#### [Work to do]
Skip the pictures. Set down, word for word, the lines from the start of the material up to and including the line with "base = np.array((.48, .452, .410))".

╭─ Supplied information

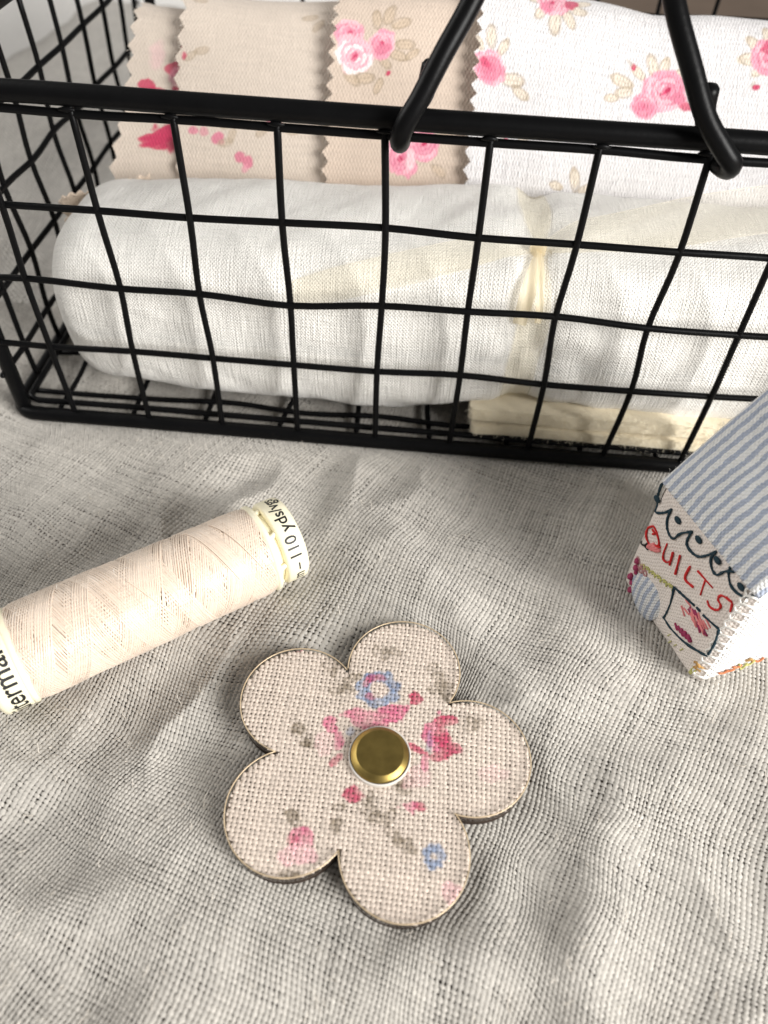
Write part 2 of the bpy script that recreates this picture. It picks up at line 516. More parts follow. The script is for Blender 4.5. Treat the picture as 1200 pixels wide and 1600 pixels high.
def yarn_mesh(fams, to_world, keep, colour):
    Vs, Fs, Cs, k = [], [], [], 0
    for (a, b, z, tint, L), swap in fams:
        lx, ly = (a, b) if not swap else (b, a)
        P, W = to_world(lx, ly, z)
        nA = a.shape[0]
        P = P.reshape(nA * L, 3, 3); base = (np.arange(nA)[:, None] * L + np.arange(L - 1)[None]).ravel()
        mid = keep(lx.reshape(nA * L, 3)[base, 1], ly.reshape(nA * L, 3)[base, 1], P[base, 1])
        base = base[mid]
        f = []
        for c in (0, 1):
            q = [base * 3 + c, base * 3 + c + 1, (base + 1) * 3 + c + 1, (base + 1) * 3 + c]
            f.append(np.stack(q if not swap else q[::-1], -1))
        F = np.vstack(f)
        Vf = P.reshape(-1, 3)
        col = colour(lx.ravel(), ly.ravel(), Vf) * tint.reshape(-1, 1)
        used, inv = np.unique(F, return_inverse=True)
        Vs.append(Vf[used]); Cs.append(col[used]); Fs.append(inv.reshape(F.shape) + k); k += len(used)
    return np.vstack(Vs), np.vstack(Fs), np.vstack(Cs)


def make_linen():
    pitch = .073
    ang = math.radians(-24)
    ca, sa = math.cos(ang), math.sin(ang)
    xs = np.array([YX0, YX1, YX0, YX1]); ys = np.array([YY0, YY0, YY1, YY1])
    lx, ly = ca * xs + sa * ys, -sa * xs + ca * ys
    x0, x1, y0, y1 = lx.min() - 1, lx.max() + 1, ly.min() - 1, ly.max() + 1
    nX, nY = int((x1 - x0) / pitch), int((y1 - y0) / pitch)
    f1 = weave_family(nX, nY, pitch, 2, pitch * .74, pitch * .36, 0, 21, .36, .32)
    f2 = weave_family(nY, nX, pitch, 2, pitch * .83, pitch * .40, 1, 51, .36, .32)

    def to_world(a, b, z):
        X, Y = a + x0, b + y0
        X = X + .42 * vnoise(X / 3.1, Y / 3.1, 71) + .09 * vnoise(X / .9, Y / .9, 73)
        Y = Y + .42 * vnoise(X / 3.1 + 9, Y / 3.1, 72) + .09 * vnoise(X / .9 + 4, Y / .9, 74)
        wx, wy = ca * X - sa * Y, sa * X + ca * Y
        return np.stack([wx, wy, cloth_h(wx, wy) + z], -1), None

    def keep(lx, ly, P):
        x, y = P[:, 0], P[:, 1]
        return (x > YX0) & (x < YX1) & (y > YY0) & (y < YY1) & (abs(x) < 5.2 + y * .55)

    base = np.array((.48, .452, .410))

    def colour(lx, ly, P):
        n = .06 * vnoise(P[:, 0] * .8, P[:, 1] * .8, 33)
        return base[None] * (1 + n[:, None])
    V, F, col = yarn_mesh([(f1, False), (f2, True)], to_world, keep, colour)
    return nmesh('weave_yarns', V, F, MT['linen'], None, col)


# outer sheet of the same cloth, further off than single yarns can be told apart
gx = np.arange(-36, 26.01, .4); gy = np.arange(-6, 42.01, .4)
X, Y = np.meshgrid(gx, gy, indexing='ij')
edge = .5 * vnoise(X / 5, Y * 0, 9)
Z = cloth_h(X, Y) + .06 * np.maximum(0, -X - 10.8 + .02 * (Y - 20)) * sstep(12, 18, Y) + .35 * fbm(X / 7 + 4, Y / 7, 88, 2) * sstep(17, 26, np.hypot(X * .9, Y - 6))
Yw = Y + edge * sstep(34, 42, Y)
V = np.stack([X, Yw, Z], -1).reshape(-1, 3)
F = grid_faces(len(gx), len(gy))
mid = V[F].mean(1)
inside = (mid[:, 0] > YX0 + .5) & (mid[:, 0] < YX1 - .5) & (mid[:, 1] > YY0 + .5) & (mid[:, 1] < YY1 - .5) & (abs(mid[:, 0]) < 3.6 + mid[:, 1] * .55 + 1.0)
V[:, 2] -= np.where((V[:, 0] > YX0 - .3) & (V[:, 0] < YX1 + .3) & (V[:, 1] < YY1 + .3), .09, 0)
cloth = nmesh('tablecloth', V, F[~inside], MT['linen_far'], uv=V[:, :2])
tag(cloth, kind='structure')
yarns = make_linen()
yarns.parent = cloth
tag(yarns, kind='stuff')


def fibres(name, pts, nrm, n_seg, length, r, mat, parent, seed, spread=1.0):
    g = np.random.default_rng(seed)
    parts = []
    for p, nr in zip(pts, nrm):
        d = nr + g.normal(size=3) * spread; d /= np.linalg.norm(d)
        q = [np.array(p, float)]; l = length * g.uniform(.4, 1.4) / n_seg
        for k in range(n_seg):
            d = d + g.normal(size=3) * .35; d /= np.linalg.norm(d)
            q.append(q[-1] + d * l)
        parts.append(tube_arrays(q, r * g.uniform(.6, 1.3), 3, caps=False))
    V, F = join(parts)
    o = nmesh(name, V, F, mat, parent)
    tag(o, kind='stuff')
    return o


px = rng.uniform(-7, 7, 700); py = rng.uniform(1, 13, 700)
pz = cloth_h(px, py) + .02
fibres('loose_fibres', np.stack([px, py, pz], -1), np.tile([0, 0, .35], (700, 1)), 4, .18, .0045, MT['fibre'], cloth, 5, .8)

# ------------------------------------------------------------------ white cloth heaped behind on the left
gx = np.arange(-46, 3.01, .35); gy = np.arange(22, 74.01, .35)
X, Y = np.meshgrid(gx, gy, indexing='ij')
bx = -15.4 + .14 * (Y - 33) + .8 * vnoise(X * 0, Y / 5, 3)
d1 = np.minimum(bx - X, Y - 24)
d2 = np.minimum(Y - (43.0 + .6 * vnoise(X / 4, Y * 0, 4)), 1.0 - X)
dd = np.maximum(d1, d2)
Z = 3.2 * (1 - np.exp(-np.maximum(dd, 0) / 1.6)) + .35 * fbm(X / 4, Y / 4, 44, 3) * sstep(0, 2, dd) - .3
V = np.stack([X, Y, Z], -1).reshape(-1, 3)
F = grid_faces(len(gx), len(gy))
F = F[(dd.ravel()[F] > -.05).all(1)]
wc = nmesh('white_cloth', V, F, MT['white_cloth'], uv=V[:, :2])
tag(wc, 'heap of plain white cloth behind the left end of the basket', 'cloth')


# ------------------------------------------------------------------ wire basket
BW, BD, BH = 19.7, 13.3, 7.02
basket = empty('wire_basket', bp(BW / 2, BD / 2, 0), 'black wire basket with swing handle, filled with fabric', 'basket')


def wavy(P0, P1, nodes, nrm, seed, amp=.05, lat=None, lamp=.03):
    """a wire that bends a little at every crossing"""
    g = np.random.default_rng(seed)
    ks = np.concatenate([[0], nodes, [1]])
    P0, P1 = np.array(P0, float), np.array(P1, float)
    pts = []
    for k, t in enumerate(ks):
        p = P0 + (P1 - P0) * t
        if 0 < k < len(ks) - 1:
            p = p + nrm * amp * (1 if k % 2 else -1) * .5 + (lat * g.normal() * lamp if lat is not None else 0)
        pts.append(p)
    return catmull(pts, 4)


RW = .064
fu = [1.38, 3.08, 4.74, 6.45, 8.2, 9.86, 11.6, 13.25, 14.95, 16.6, 18.3]
fz = [2.08, 3.58, 5.16]
ld = [1.25, 2.7, 4.1, 5.55, 6.98, 8.4, 9.9, 11.1, 12.25]
lz = [1.15, 2.6, 4.12, 5.52]
sd = 100
for side, d0, nr in (('front', 0.0, -BY), ('back', BD, BY)):
    for k, u in enumerate(fu):
        sd += 1
        g = np.random.default_rng(sd)
        P = wavy(bp(u, d0, .12), bp(u + g.normal() * .03, d0, BH - .1), [z / BH for z in fz], nr, sd, .05, BX, .035)
        tube('vertical_wire', P, RW, MT['black'], basket, 8)
    for k, z in enumerate(fz):
        sd += 1
        P = wavy(bp(0, d0, z), bp(BW, d0, z + .05), [u / BW for u in fu], -nr, sd, .05, BZ, .035)
        tube('horizontal_wire', P, RW * 1.03, MT['black'], basket, 8)
for side, u0, nr in (('left', 0.0, -BX), ('right', BW, BX)):
    for k, d in enumerate(ld):
        sd += 1
        P = wavy(bp(u0, d, .12), bp(u0, d - .1, BH - .1), [z / BH for z in lz], nr, sd, .07, BY, .045)
        tube('vertical_wire', P, RW, MT['black'], basket, 8)
    for k, z in enumerate(lz):
        sd += 1
        P = wavy(bp(u0, 0, z), bp(u0, BD, z), [d / BD for d in ld], -nr, sd, .03, BZ, .02)
        tube('horizontal_wire', P, RW * 1.03, MT['black'], basket, 8)
# floor grid
for k, u in enumerate(fu):
    sd += 1
    u = u - .45
    P = wavy(bp(u, .25, .16), bp(u + .1, BD - .2, .16), [d / BD for d in ld], BZ, sd, .04, BX, .08)
    tube('floor_wire', P, RW, MT['black'], basket, 6)
for k, d in enumerate(ld[:-1]):
    sd += 1
    d = d - .62
    P = wavy(bp(.2, d, .26), bp(BW - .2, d + .05, .26), [u / BW for u in fu], BZ, sd, .05, BY, .06)
    tube('floor_wire', P, RW, MT['black'], basket, 6)


def rrect(z, inset, rad, n=6, ripple=0):
    pts = []
    for (cu, cd, a0) in ((rad, rad, 180), (BW - rad, rad, 270), (BW - rad, BD - rad, 0), (rad, BD - rad, 90)):
        for k in range(n + 1):
            a = math.radians(a0 + 90 * k / n)
            uu = cu + (rad - inset) * math.cos(a); d_ = cd + (rad - inset) * math.sin(a)
            pts.append((uu, d_))
    # subdivide the long runs so the bars are not perfectly straight
    out = []
    for i in range(len(pts)):
        a, b = np.array(pts[i]), np.array(pts[(i + 1) % len(pts)])
        m = max(1, int(np.hypot(*(b - a)) / 1.0))
        for q in range(m): out.append(a + (b - a) * q / m)
    out.append(out[0])
    out = np.array(out)
    zz = z + ripple * vnoise(np.arange(len(out)) * .37, np.arange(len(out)) * 0, 12)
    zz[-1] = zz[0]
    return bp(out[:, 0], out[:, 1], zz)


def ring(name, P, r, sides=12):
    V, F = tube_arrays(P, r, sides, caps=False)
    return nmesh(name, V, F, MT['black'], basket)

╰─

#### [Task answer]
Write part 2 of the bpy script that recreates this picture. It picks up at line 516. More parts follow. The script is for Blender 4.5. Treat the picture as 1200 pixels wide and 1600 pixels high.
def yarn_mesh(fams, to_world, keep, colour):
    Vs, Fs, Cs, k = [], [], [], 0
    for (a, b, z, tint, L), swap in fams:
        lx, ly = (a, b) if not swap else (b, a)
        P, W = to_world(lx, ly, z)
        nA = a.shape[0]
        P = P.reshape(nA * L, 3, 3); base = (np.arange(nA)[:, None] * L + np.arange(L - 1)[None]).ravel()
        mid = keep(lx.reshape(nA * L, 3)[base, 1], ly.reshape(nA * L, 3)[base, 1], P[base, 1])
        base = base[mid]
        f = []
        for c in (0, 1):
            q = [base * 3 + c, base * 3 + c + 1, (base + 1) * 3 + c + 1, (base + 1) * 3 + c]
            f.append(np.stack(q if not swap else q[::-1], -1))
        F = np.vstack(f)
        Vf = P.reshape(-1, 3)
        col = colour(lx.ravel(), ly.ravel(), Vf) * tint.reshape(-1, 1)
        used, inv = np.unique(F, return_inverse=True)
        Vs.append(Vf[used]); Cs.append(col[used]); Fs.append(inv.reshape(F.shape) + k); k += len(used)
    return np.vstack(Vs), np.vstack(Fs), np.vstack(Cs)


def make_linen():
    pitch = .073
    ang = math.radians(-24)
    ca, sa = math.cos(ang), math.sin(ang)
    xs = np.array([YX0, YX1, YX0, YX1]); ys = np.array([YY0, YY0, YY1, YY1])
    lx, ly = ca * xs + sa * ys, -sa * xs + ca * ys
    x0, x1, y0, y1 = lx.min() - 1, lx.max() + 1, ly.min() - 1, ly.max() + 1
    nX, nY = int((x1 - x0) / pitch), int((y1 - y0) / pitch)
    f1 = weave_family(nX, nY, pitch, 2, pitch * .74, pitch * .36, 0, 21, .36, .32)
    f2 = weave_family(nY, nX, pitch, 2, pitch * .83, pitch * .40, 1, 51, .36, .32)

    def to_world(a, b, z):
        X, Y = a + x0, b + y0
        X = X + .42 * vnoise(X / 3.1, Y / 3.1, 71) + .09 * vnoise(X / .9, Y / .9, 73)
        Y = Y + .42 * vnoise(X / 3.1 + 9, Y / 3.1, 72) + .09 * vnoise(X / .9 + 4, Y / .9, 74)
        wx, wy = ca * X - sa * Y, sa * X + ca * Y
        return np.stack([wx, wy, cloth_h(wx, wy) + z], -1), None

    def keep(lx, ly, P):
        x, y = P[:, 0], P[:, 1]
        return (x > YX0) & (x < YX1) & (y > YY0) & (y < YY1) & (abs(x) < 5.2 + y * .55)

    base = np.array((.48, .452, .410))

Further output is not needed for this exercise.